Reproduce exactly the lines below, from the first one through the line containing "tag(g.build('ground', M_['soil']), kind='structure')", and omit any pictures.

## BEGIN

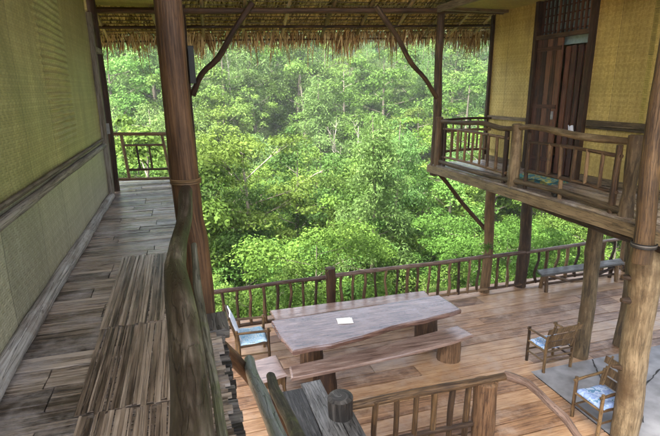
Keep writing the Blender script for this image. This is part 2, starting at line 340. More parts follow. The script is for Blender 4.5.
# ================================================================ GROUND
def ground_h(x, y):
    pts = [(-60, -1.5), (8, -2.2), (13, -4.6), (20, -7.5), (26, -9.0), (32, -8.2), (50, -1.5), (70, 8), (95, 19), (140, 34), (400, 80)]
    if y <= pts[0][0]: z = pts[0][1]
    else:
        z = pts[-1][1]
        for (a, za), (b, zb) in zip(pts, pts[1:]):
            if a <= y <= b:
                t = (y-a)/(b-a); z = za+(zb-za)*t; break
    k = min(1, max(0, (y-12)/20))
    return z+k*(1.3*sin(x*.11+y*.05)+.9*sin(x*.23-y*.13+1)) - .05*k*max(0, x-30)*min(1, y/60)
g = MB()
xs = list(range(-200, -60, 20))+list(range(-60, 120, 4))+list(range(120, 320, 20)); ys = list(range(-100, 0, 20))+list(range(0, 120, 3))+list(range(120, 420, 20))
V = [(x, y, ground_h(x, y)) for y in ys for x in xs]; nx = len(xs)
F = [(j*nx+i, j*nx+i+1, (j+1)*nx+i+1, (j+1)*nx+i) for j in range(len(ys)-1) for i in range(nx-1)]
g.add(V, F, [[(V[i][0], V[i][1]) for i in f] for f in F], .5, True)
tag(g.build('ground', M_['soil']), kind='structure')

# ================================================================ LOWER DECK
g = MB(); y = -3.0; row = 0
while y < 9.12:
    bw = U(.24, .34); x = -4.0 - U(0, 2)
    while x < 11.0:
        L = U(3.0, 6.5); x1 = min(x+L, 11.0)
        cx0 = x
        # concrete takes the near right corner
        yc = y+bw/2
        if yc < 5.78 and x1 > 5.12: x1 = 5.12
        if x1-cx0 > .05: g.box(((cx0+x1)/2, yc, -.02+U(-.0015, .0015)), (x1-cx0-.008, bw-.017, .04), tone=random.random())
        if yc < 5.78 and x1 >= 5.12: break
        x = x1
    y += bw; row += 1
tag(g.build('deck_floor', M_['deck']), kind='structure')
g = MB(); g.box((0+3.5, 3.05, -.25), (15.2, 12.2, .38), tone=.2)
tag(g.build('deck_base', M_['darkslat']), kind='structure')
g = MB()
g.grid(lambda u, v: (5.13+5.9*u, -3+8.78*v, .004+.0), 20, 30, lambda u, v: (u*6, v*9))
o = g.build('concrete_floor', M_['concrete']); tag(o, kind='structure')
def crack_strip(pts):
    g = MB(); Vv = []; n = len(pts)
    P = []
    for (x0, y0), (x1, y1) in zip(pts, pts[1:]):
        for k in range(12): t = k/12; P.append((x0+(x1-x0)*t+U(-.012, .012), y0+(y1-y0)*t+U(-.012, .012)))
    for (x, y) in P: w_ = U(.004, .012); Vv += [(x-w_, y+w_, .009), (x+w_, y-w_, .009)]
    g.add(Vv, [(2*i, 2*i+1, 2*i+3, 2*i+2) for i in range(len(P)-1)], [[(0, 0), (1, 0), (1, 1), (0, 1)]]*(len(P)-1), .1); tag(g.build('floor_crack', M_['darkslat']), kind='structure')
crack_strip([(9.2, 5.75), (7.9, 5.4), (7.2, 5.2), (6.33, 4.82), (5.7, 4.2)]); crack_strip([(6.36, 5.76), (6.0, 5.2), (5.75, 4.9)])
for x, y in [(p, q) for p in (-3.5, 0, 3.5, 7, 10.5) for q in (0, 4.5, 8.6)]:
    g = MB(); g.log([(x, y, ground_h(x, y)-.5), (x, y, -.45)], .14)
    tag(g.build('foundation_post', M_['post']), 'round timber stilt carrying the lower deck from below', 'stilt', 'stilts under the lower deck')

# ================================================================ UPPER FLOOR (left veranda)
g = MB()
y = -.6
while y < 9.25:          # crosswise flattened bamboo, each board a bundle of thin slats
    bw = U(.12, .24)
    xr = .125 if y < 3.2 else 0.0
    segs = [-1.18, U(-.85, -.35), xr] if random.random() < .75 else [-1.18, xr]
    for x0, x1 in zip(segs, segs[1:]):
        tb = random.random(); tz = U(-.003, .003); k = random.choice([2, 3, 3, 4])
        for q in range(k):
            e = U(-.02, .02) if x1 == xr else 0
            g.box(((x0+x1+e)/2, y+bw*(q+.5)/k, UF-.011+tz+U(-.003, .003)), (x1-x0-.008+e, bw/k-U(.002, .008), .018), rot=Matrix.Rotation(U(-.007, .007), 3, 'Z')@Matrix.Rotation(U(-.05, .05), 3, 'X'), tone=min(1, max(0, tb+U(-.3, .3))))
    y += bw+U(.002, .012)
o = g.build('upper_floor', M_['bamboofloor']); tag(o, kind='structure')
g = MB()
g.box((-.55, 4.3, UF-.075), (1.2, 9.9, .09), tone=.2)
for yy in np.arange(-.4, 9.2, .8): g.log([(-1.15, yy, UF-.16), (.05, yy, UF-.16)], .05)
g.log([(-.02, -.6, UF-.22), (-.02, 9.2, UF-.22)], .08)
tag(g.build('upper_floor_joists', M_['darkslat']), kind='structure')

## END

Response:
Keep writing the Blender script for this image. This is part 2, starting at line 340. More parts follow. The script is for Blender 4.5.
# ================================================================ GROUND
def ground_h(x, y):
    pts = [(-60, -1.5), (8, -2.2), (13, -4.6), (20, -7.5), (26, -9.0), (32, -8.2), (50, -1.5), (70, 8), (95, 19), (140, 34), (400, 80)]
    if y <= pts[0][0]: z = pts[0][1]
    else:
        z = pts[-1][1]
        for (a, za), (b, zb) in zip(pts, pts[1:]):
            if a <= y <= b:
                t = (y-a)/(b-a); z = za+(zb-za)*t; break
    k = min(1, max(0, (y-12)/20))
    return z+k*(1.3*sin(x*.11+y*.05)+.9*sin(x*.23-y*.13+1)) - .05*k*max(0, x-30)*min(1, y/60)
g = MB()
xs = list(range(-200, -60, 20))+list(range(-60, 120, 4))+list(range(120, 320, 20)); ys = list(range(-100, 0, 20))+list(range(0, 120, 3))+list(range(120, 420, 20))
V = [(x, y, ground_h(x, y)) for y in ys for x in xs]; nx = len(xs)
F = [(j*nx+i, j*nx+i+1, (j+1)*nx+i+1, (j+1)*nx+i) for j in range(len(ys)-1) for i in range(nx-1)]
g.add(V, F, [[(V[i][0], V[i][1]) for i in f] for f in F], .5, True)
tag(g.build('ground', M_['soil']), kind='structure')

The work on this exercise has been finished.